One of the first logic circuits most of us learn about is the humble flip-flop. They’re easy enough to build with just a couple of NOR or NAND gates, and even building one up from discrete components isn’t too much of a chore. But building a flip-flop from chemicals and lasers is another thing entirely.

That’s the path [Markus Bindhammer] took for his photochromic molecular switch. We suspect this is less of an attempt at a practical optical logic component and more of a demonstration project, but either way, it’s pretty cool. Photochromism is the property by which molecules reversibly rearrange themselves and change color upon exposure to light, the most common example being glass that darkens automatically in the sun. This principle can be used to create an optical flip-flop, which [Markus] refers to as an “RS” type but we’re pretty sure he means “SR.”

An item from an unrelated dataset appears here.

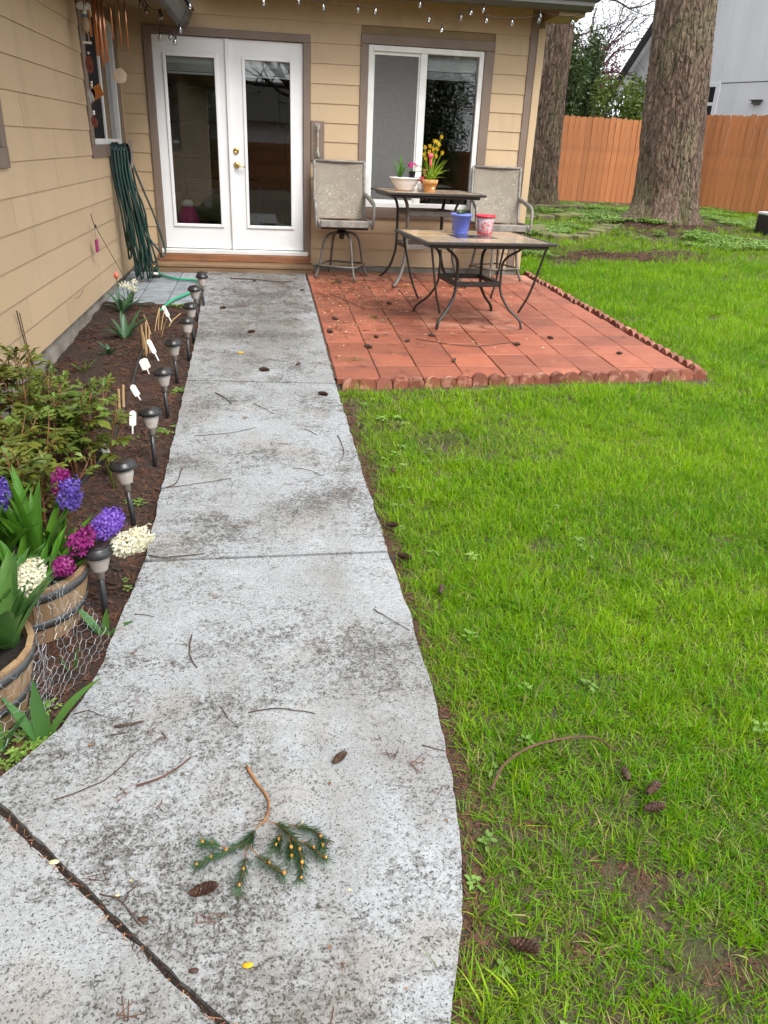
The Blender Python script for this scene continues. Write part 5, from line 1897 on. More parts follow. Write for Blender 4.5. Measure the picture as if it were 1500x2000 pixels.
cap2 = thing('ground_light', 'round black ground light set flat in the paving at the step', 'lamp', (0.40, -0.42, G(-.42)))
part(MB().lathe([(0.05, -0.02), (0.05, 0.010), (0.04, 0.016), (0.0001, 0.016)], 18), 'rim', MT['blackplastic'], cap2)
part(MB().lathe([(0.036, 0.0155), (0.030, 0.020), (0.0001, 0.022)], 16), 'lens', MT['solarpanel'], cap2, smooth=True)

CY = -2.0
KF = (CY + 9.215) / 7.715


def ch(x, z):
    return 1.142 + (x - 1.142) * KF, CY, 1.112 + (z - 1.112) * KF


def chime(label, tubes, r, seed, cx, spread, extra=None):
    rr = random.Random(seed)
    X, _, _ = ch(cx, 2)
    t = thing('wind_chime', label, 'wind chime', (X, CY, 2.2))
    f = MB()
    f.tube([(X, CY, 2.22), (X, CY, 2.14)], 0.0015, 5)
    f.lathe([(spread + 0.02, 2.135), (spread + 0.02, 2.147), (0.0001, 2.148)], 16, Matrix.Translation((X, CY, 0)))
    f.build('platform', MT['darkwood'], t)
    for i, (tx, tz) in enumerate(tubes):
        x, _, z = ch(tx, tz)
        y = CY + rr.uniform(-spread, spread)
        tb = MB().tube([(x - 0.004, y, 2.125), (x, y, z)], r, 10)
        tb.tube([(x - 0.004, y, 2.14), (x - 0.004, y, 2.12)], 0.0012, 4)
        tb.build('tube', MT['copper'], t, smooth=True)
    return t, X


chime('copper wind chime with thick tubes hung under the left eave', [(-0.300, 1.838), (-0.262, 1.70), (-0.235, 1.73), (-0.207, 1.623), (-0.188, 1.66)], 0.011, 2, -0.235, 0.045)
t_, X_ = chime('copper wind chime with thin tubes and a pale hexagonal wooden sail', [(-0.112, 1.825), (-0.056, 1.775), (0.001, 1.748)], 0.0055, 3, -0.06, 0.05)
x, y, z = ch(-0.093, 1.561)
MB().tube([(X_, CY, 2.13), (x, y, z + 0.03), (x + 0.004, y, z - 0.35), (x + 0.02, y, z - 0.50)], 0.002, 5).build('cord', MT['rope'], t_)
MB().lathe([(0.058, -0.006), (0.060, 0.0), (0.058, 0.006)], 6, Matrix.Translation((x, y, z)) @ Matrix.Rotation(R(20), 4, 'Z') @ Matrix.Rotation(R(88), 4, 'X') @ Matrix.Rotation(R(12), 4, 'Z')).build('sail', MT['woodsail'], t_)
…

The electronics for this are pretty simple, with two laser modules and their drivers, a power supply, and an Arduino to run everything. The optics are straightforward as well — a beam splitter that directs the beams from each laser onto the target, which is a glass cuvette filled with a clear epoxy resin mixed with a photochromic chemical. [Markus] chose spiropyran as the pigment, which when bathed in UV light undergoes an intramolecular carbon-oxygen bond breakage that turns it into the dark blue pigment merocyanine. Hitting the spot with a red laser or heating the cuvette causes the C-O bond to reform, fading the blue spot.

The video below shows the intensely blue dot spot developing under UV light and rapidly fading thanks to just the ambient temperature. To make the effect last longer, [Markus] cools the target with a spritz from a CO2 cartridge. We imagine other photochromic chemicals could also be employed here, as could some kind of photometric sensor to read the current state of the flip-flop. Even as it is, though, this is an interesting way to put chemistry and optics to work.